A raíz del fallecimiento de la reina Isabel II, proliferan, especialmente en nuestra América, las críticas a los reyes europeos y a la monarquía como forma de gobierno que confiere constitucionalmente de modo hereditario la jefatura del Estado a una persona al margen de la voluntad popular. Al respecto, Fernando Mires señalaba en Twitter un dato curioso al preguntarse: “¿Por qué será que quienes se pronuncian con furia en contra de las monarquías parlamentarias europeas (todas ejemplos de democracia) tienden a inclinarse frente a gobiernos autoritarios y antidemocráticos?”.

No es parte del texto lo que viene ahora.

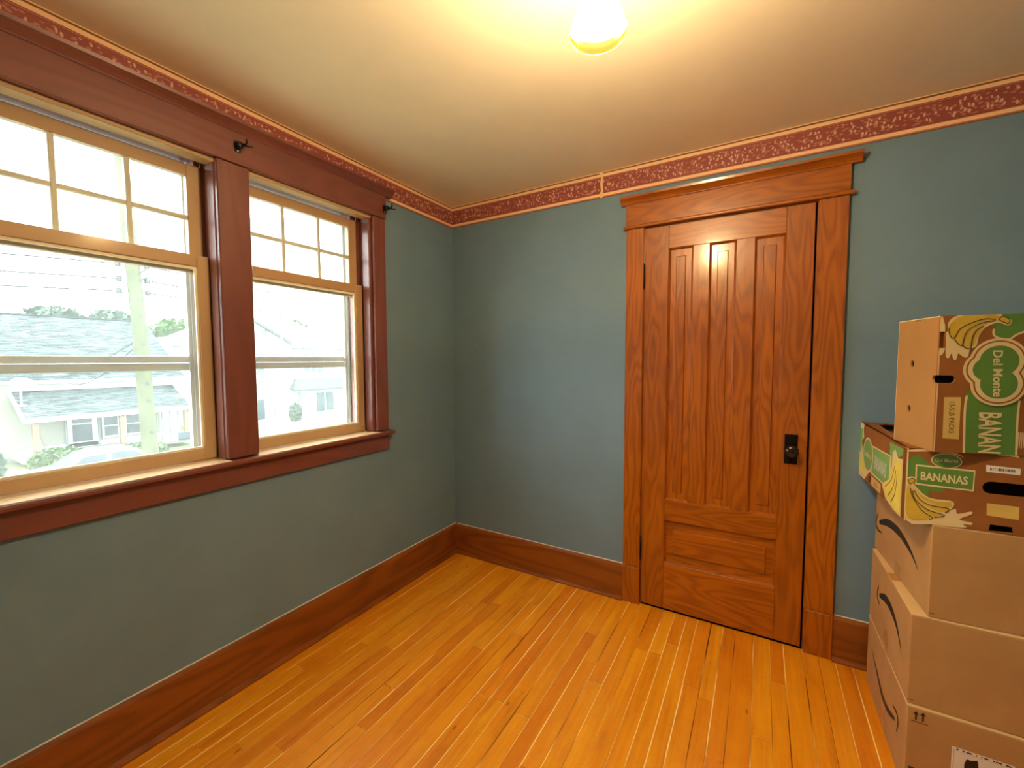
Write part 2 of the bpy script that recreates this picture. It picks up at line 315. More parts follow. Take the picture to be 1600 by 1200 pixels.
PR={
 'ban2_f':{
  'green_top':[[0.0468,0.3975],[0.0813,0.4025],[0.1251,0.4025],[0.182,0.4027],[0.1937,0.403],[0.1962,0.3534],[0.185,0.3445],[0.1678,0.3357],[0.1564,0.3251],[0.1384,0.3262],[0.1249,0.3319],[0.1196,0.3414],[0.1202,0.3538],[0.1246,0.363],[0.1003,0.3637],[0.0583,0.3648]],
  'bunch':[[0.0172,0.3675],[0.0247,0.3848],[0.0542,0.3996],[0.1264,0.4009],[0.1302,0.3969],[0.1365,0.3913],[0.1549,0.3791],[0.1571,0.3714],[0.1499,0.3616],[0.1279,0.3707],[0.1065,0.3612],[0.0984,0.3528],[0.0893,0.3373],[0.0863,0.3217],[0.0834,0.306],[0.0702,0.2951],[0.0672,0.2792],[0.0606,0.2737],[0.0483,0.2825],[0.0443,0.2858],[0.0413,0.2698],[0.0363,0.2666],[0.0322,0.2747],[0.0291,0.2859],[0.0246,0.2739],[0.0182,0.2739],[0.0157,0.286],[0.0148,0.3229],[0.0137,0.3469],[0.0187,0.3483]],
  'y1':[[0.0194,0.3611],[0.0228,0.3705],[0.0373,0.386],[0.0619,0.3946],[0.1108,0.3976],[0.1306,0.3876],[0.1298,0.3799],[0.0994,0.3832],[0.0752,0.3753],[0.0534,0.3634],[0.0419,0.3526],[0.0346,0.3337],[0.0271,0.3309],[0.0213,0.3419]],
  'y2':[[0.0367,0.3297],[0.044,0.3478],[0.0584,0.3616],[0.0814,0.3744],[0.1117,0.3797],[0.1215,0.3771],[0.0938,0.3724],[0.0734,0.3613],[0.0591,0.3474],[0.0537,0.3286],[0.0507,0.3119],[0.0444,0.3116],[0.0364,0.3209]],
  'y3':[[0.0558,0.3095],[0.0575,0.3269],[0.0642,0.3442],[0.082,0.361],[0.106,0.3721],[0.0954,0.3638],[0.0812,0.3516],[0.0721,0.3345],[0.0697,0.3061],[0.0662,0.3014]],
  'y4':[[0.0734,0.3061],[0.0761,0.3281],[0.0851,0.3484],[0.0968,0.3599],[0.0901,0.3451],[0.084,0.3311],[0.0811,0.3155]],
  'stem':[[0.1319,0.386],[0.1378,0.3881],[0.152,0.3777],[0.149,0.3673],[0.141,0.3711],[0.1299,0.378]],
  'l1':[[0.0195,0.3595],[0.0213,0.3419],[0.0271,0.3303],[0.034,0.3321],[0.042,0.3518],[0.0534,0.3626],[0.0752,0.3741],[0.0994,0.3821],[0.1214,0.3794]],
  'l2':[[0.0337,0.3257],[0.0445,0.3103],[0.052,0.3102],[0.055,0.3285],[0.0603,0.3474],[0.0734,0.36],[0.0938,0.3713],[0.1191,0.3764]],
  'l3':[[0.0508,0.3096],[0.0613,0.2999],[0.0713,0.299],[0.0716,0.3061],[0.0741,0.3329],[0.0819,0.35],[0.0955,0.3622]],
  'cs':[[0.133,0.2319],[0.1309,0.2987],[0.1363,0.1648]],
  'c_l':[[0.1089,0.2406],[0.0768,0.2404]],
  'c_t':[[0.1337,0.2639],[0.1316,0.3068]],
  'c_b':[[0.1357,0.1999],[0.1377,0.1589]],
  'ban':[[0.0683,0.1774],[0.1832,0.1654],[0.1854,0.0003],[0.0696,0.0077]],
  'lineL':[[0.0695,0.1665],[0.0657,0.126],[0.0701,0.0078]],
  'lineR':[[0.1844,0.1547],[0.1827,0.0939],[0.1851,0.0057]],
  'tag':[[0.0185,0.1601],[0.0567,0.161],[0.0572,0.0391],[0.0195,0.0404]],
  'slot':[[-0.0091,0.2123],[0.0408,0.2128],[0.0155,0.2236],[0.0165,0.2005]],
  'tab':[[-0.0043,0.3473],[0.0124,0.3469],[0.015,0.302],[-0.003,0.3022]],
  'edge_t':[[0.0002,0.3919],[0.0053,0.3918],[0.0115,0.3677],[0.0123,0.3485],[-0.0005,0.3488]],
  'edge_b':[[0.0003,0.3014],[0.0144,0.3012],[0.0123,0.2908],[0.0076,0.2812],[0.0025,0.2812]],
  't_dm':[[0.1179,0.2935],[0.1394,0.2933],[0.1241,0.164],[0.1449,0.1645]],
  't_ban':[[0.0981,0.1197],[0.1486,0.1178],[0.1021,0.0042],[0.1485,0.0071]],
  't_tag':[[0.0306,0.1471],[0.0437,0.1475],[0.0332,0.0561],[0.0463,0.0567]],
  'blur':[[0.1829,0.0573],[0.1955,0.0747],[0.202,0.008],[0.186,0.0112]],
 },
 'ban2_l':{
  'h1':[[0.1211,0.2548]],
  'h2':[[0.1266,0.1126]],
  'h3':[[0.1033,0.3892]],
 },
 'ban1_f':{
  'green_bg':[[0.0007,0.1788],[0.0109,0.2007],[0.0282,0.2112],[0.0518,0.1848],[0.057,0.1787],[0.0936,0.1159],[0.0774,0.0981],[0.055,0.1033],[0.0536,0.0756],[0.03,0.0995],[0.0028,0.1233]],
  'ov':[[0.0874,0.1975],[0.1189,0.1961],[0.0882,0.2194],[0.0876,0.175]],
  'brown':[[0.0231,0.2141],[0.0404,0.2211],[0.0564,0.1922],[0.0493,0.1846]],
  'banner':[[0.0207,0.1784],[0.1495,0.1758],[0.1484,0.1134],[0.0213,0.1162]],
  'banner_in':[[0.0241,0.1736],[0.1465,0.1711],[0.1455,0.1182],[0.0246,0.1212]],
  't_ban':[[0.0332,0.1362],[0.1357,0.1304],[0.0324,0.1568],[0.1346,0.1551]],
  't_ov':[[0.0602,0.1892],[0.1132,0.1915],[0.0598,0.2011],[0.1127,0.2027]],
  'bunch':[[0.0005,0.123],[0.0031,0.1356],[0.0183,0.1394],[0.0244,0.1264],[0.0198,0.1153],[0.0534,0.0807],[0.0999,0.079],[0.1095,0.0678],[0.1023,0.0497],[0.1133,0.0567],[0.1177,0.0423],[0.1447,0.0538],[0.1467,0.0458],[0.1217,0.0262],[0.1477,0.0217],[0.1475,0.0143],[0.1288,0.0134],[0.1385,0.0066],[0.1199,0.0016],[0.0591,0.0],[0.005,0.0027]],
  'y1':[[0.002,0.0953],[0.009,0.1155],[0.0168,0.0801],[0.0373,0.0435],[0.0632,0.0222],[0.0559,0.0157],[0.0078,0.0103]],
  'y2':[[0.0124,0.1073],[0.0239,0.0743],[0.0523,0.0461],[0.0884,0.0353],[0.068,0.0248],[0.0424,0.0426],[0.021,0.0703]],
  'y3':[[0.0165,0.1079],[0.0347,0.076],[0.0567,0.0606],[0.096,0.0571],[0.0894,0.0423],[0.0571,0.0487],[0.03,0.0683]],
  'y4':[[0.0174,0.1108],[0.0408,0.0832],[0.0711,0.0716],[0.1002,0.0737],[0.1052,0.0671],[0.096,0.0587],[0.0615,0.0638],[0.0372,0.0781]],
  'l1':[[0.0107,0.1036],[0.0168,0.0784],[0.0373,0.0418],[0.0637,0.0206],[0.056,0.0147]],
  'l2':[[0.0161,0.0974],[0.023,0.0706],[0.0524,0.0433],[0.0897,0.0332],[0.0669,0.0222]],
  'l3':[[0.0199,0.098],[0.0323,0.0739],[0.0568,0.0579],[0.0973,0.0546],[0.0907,0.0402]],
  'stem':[[0.0041,0.1298],[0.0165,0.135],[0.0208,0.1276],[0.009,0.1165]],
  'sticker':[[0.1708,0.1941],[0.2389,0.1913],[0.2386,0.1729],[0.1716,0.1744]],
  'bars':[[0.1789,0.1886],[0.2295,0.186],[0.2294,0.179],[0.1792,0.1812]],
  'slot':[[0.1656,0.1298],[0.2639,0.1301],[0.2117,0.1478],[0.2134,0.1095]],
  'tape':[[0.1766,0.084],[0.241,0.0829],[0.2411,0.0459],[0.1777,0.0481]],
  'bslot':[[0.1855,0.0243],[0.2304,0.0213],[0.2337,0.0058],[0.1829,0.0021]],
  'tear':[[0.1924,0.2353],[0.2121,0.2364],[0.234,0.228],[0.1927,0.2299]],
  'topc':[[0.005,0.2208],[0.0599,0.2299],[0.0988,0.2255],[0.1253,0.2101],[0.099,0.2188],[0.0553,0.2209],[0.0077,0.2159]],
 },
 'ban1_l':{
  'cream':[[0.6089,0.2268],[0.5363,0.2306],[0.5567,0.2124],[0.5413,0.1726],[0.5799,0.1624],[0.5527,0.1051],[0.5213,0.0656],[0.4278,0.0496],[0.4545,0.0358],[0.509,-0.0002],[0.6176,0.0036]],
  'g1':[[0.609,0.2011],[0.5711,0.2027],[0.568,0.1605],[0.5804,0.1037],[0.6102,0.0999]],
  'y0':[[0.6072,0.0667],[0.5664,0.0908],[0.5199,0.0582],[0.5055,0.0235],[0.5944,0.0179]],
  'ov':[[0.461,0.112],[0.3864,0.1163],[0.4588,0.1805],[0.4592,0.0451]],
  'banner':[[0.3987,0.162],[0.1493,0.17],[0.1484,0.0817],[0.228,0.0513],[0.4134,0.0493]],
  'banner_in':[[0.3882,0.1568],[0.1643,0.1654],[0.1672,0.0863],[0.2325,0.0573],[0.398,0.0573]],
  't_ban':[[0.3616,0.0829],[0.2098,0.0787],[0.3533,0.1336],[0.2036,0.1285]],
  'green':[[0.1774,0.213],[0.0323,0.2168],[0.042,0.1933],[0.0949,0.1736],[0.1482,0.1315],[0.1699,0.1674]],
  'bunch':[[0.1366,0.1864],[0.109,0.2008],[0.0764,0.1775],[0.0273,0.1848],[0.0221,0.123],[0.0206,-0.0005],[0.1065,0.0012],[0.1987,0.0123],[0.2518,0.0533],[0.1715,0.0804],[0.1388,0.1367]],
  'y1':[[0.1024,0.172],[0.066,0.1708],[0.0363,0.157],[0.0306,0.063],[0.0401,0.0076],[0.1125,0.0069],[0.1885,0.0185],[0.2344,0.0545],[0.1659,0.0787],[0.124,0.1401]],
  'l1':[[0.1048,0.1444],[0.132,0.0952],[0.1998,0.0523]],
  'l2':[[0.0889,0.1361],[0.1088,0.0768],[0.1633,0.0306]],
  'l3':[[0.0732,0.1279],[0.0866,0.0617],[0.1297,0.0186]],
  'label':[[0.3981,0.0422],[0.2656,0.043],[0.2655,0.0072],[0.3995,0.0113]],
  's1':[[0.4573,0.0351],[0.4143,0.0383],[0.413,0.0078],[0.4483,0.0022]],
  's2':[[0.2385,0.0238],[0.2123,0.0262],[0.2081,0.0014],[0.227,-0.0025]],
  'flap':[[0.3046,0.1841],[0.1697,0.1987],[0.175,0.1663],[0.2765,0.1624]],
 },
 'top_l':{
  'sm':[[0.4962,0.12],[0.3945,0.153],[0.2837,0.1622],[0.1996,0.1499],[0.1356,0.1297],[0.0882,0.1034]],
  'hd':[[0.5156,0.1489],[0.5399,0.1076],[0.5149,0.0852],[0.4623,0.0888]],
  'tape':[[0.3449,0.0275],[0.2629,0.0482],[0.2568,0.0056],[0.3381,-0.0196]],
 },
 'mid_l':{
  'sm':[[0.3851,0.1531],[0.2953,0.1842],[0.2209,0.1858],[0.1516,0.1672],[0.1087,0.1374],[0.0795,0.1039]],
  'hd':[[0.402,0.1845],[0.4184,0.1365],[0.3752,0.1205]],
  'tape':[[0.2996,0.0667],[0.2431,0.0739],[0.2411,0.029],[0.2908,0.02]],
 },
 'bottom_l':{
  'sm':[[0.1215,0.1437],[0.2032,0.1139],[0.2787,0.1091],[0.3526,0.134],[0.4162,0.1558],[0.468,0.1794]],
  'hd':[[0.1515,0.1705],[0.1005,0.1786],[0.0838,0.1589],[0.098,0.1189]],
  'tape':[[0.2872,0.083],[0.2321,0.1023],[0.2238,0.0241],[0.2734,0.0107]],
 },
 'top_f':{
  'dash':[[-0.0043,0.0143],[0.014,0.0125]],
 },
 'mid_f':{
  'dash':[[-0.0044,0.0141],[0.0103,0.013]],
 },
 'bottom_f':{
  'a1':[[0.0207,0.2443],[0.0196,0.2735]],
  'a2':[[0.0367,0.245],[0.0355,0.2753]],
  'base':[[0.009,0.2389],[0.0481,0.2387]],
  'label':[[0.1039,0.2016],[0.2295,0.197],[0.227,0.1126],[0.0993,0.1031]],
  'txt':[[0.1127,0.1946],[0.2234,0.1951]],
  'clip':[[0.1346,0.1755],[0.1414,0.1727],[0.1568,0.1805],[0.1594,0.1596],[0.1534,0.1441],[0.13,0.1444],[0.1295,0.1567]],
  'mark':[[0.0085,0.0895],[0.0233,0.0906],[0.0227,0.0732],[0.0088,0.0738]],
 },
}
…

Lo más paradójico es que en América Latina, salvo las dinastías de la época precolombina, monarquías solo existieron en Haití, México y Brasil, a pesar de que hubo intentos de instauración monárquica en Argentina, Gran Colombia y Ecuador. Como se puede ver, la furia antimonárquica americana sería mejor dirigirla a más pertinentes causas, principalmente porque la monarquía -al exigir un determinado y muy específico sustrato social, histórico y cultural, ausente en Estados que, como los latinoamericanos, surgieron organizados como repúblicas desde el proceso de independencia mismo- es posiblemente la única institución político-constitucional no exportable a -ni injertable ni viable a largo plazo en- otros ordenamientos.
La verdad es que, en términos de democracia, las monarquías salen mejor paradas que muchas repúblicas. Si observamos el Índice de Democracia 2021 de la revista The Economist, veremos que, de los diez países más democráticos del mundo, las posiciones 1ª, 2ª, 4ª, 6ª y 9ª son ocupadas por las monarquías de Noruega, Nueva Zelandia, Suecia, Dinamarca y Australia.
Ese lugar lo ocupan no por ser monarquías, porque si fuera así Arabia Saudita no estuviese entre los países más autoritarios del mundo. Lo ocupan, aparte del nada despreciable dato de tratarse de economías avanzadas con democracias bien asentadas, porque en esas monarquías parlamentarias o constitucionales, al igual que en las repúblicas parlamentarias, el rey o el presidente de la república desarrolla una actividad mayormente ceremonial y simbólica, de manera que, en la práctica, el jefe de Gobierno y los parlamentarios, que sí han sido elegidos democráticamente, son quienes efectivamente dirigen la nación.
Y esa es precisamente una de las grandes carencias de los regímenes presidenciales de nuestra América: el no tener ese “poder moderador” (Benjamin Constant) que ejerce el monarca en las monarquías y el presidente en los sistemas parlamentarios. Peor aún: nuestros sistemas presidenciales sufren un déficit republicano (es decir, de división de poderes, frenos y contrapesos, rendición de cuentas, poderes locales y autoridades independientes), un déficit democrático (vale decir, de mecanismos efectivos de participación ciudadana, representación política y transparencia electoral) y una creciente “personalización de la presidencia” (Edward Corwin), presente incluso en Estados Unidos.
El verdadero problema en nuestra América es que los presidentes han sido históricamente “dictadores constitucionales” (Octavio Paz), “monarcas sin corona”, “monarcas electivos”, presidentes vitalicios con vicepresidentes hereditarios, como propuso Bolívar -alabando la presidencia vitalicia de Petion y Boyer en Haití- e implementa la Cuba castrista, la Nicaragua de Daniel Ortega y la Venezuela chavomadurista, preferiblemente sin elecciones (o reelección indefinida con elecciones amañadas) ni oposición (o comprada o encarcelada), en fin, “dictadores del campo de batalla electoral” (Max Weber), encarnando plebiscitarios “cesarismos democráticos” (Valenilla Lanz) y con una masiva y permanente cohorte de aduladores, mucho menos sinceros que los fans de los reyes europeos.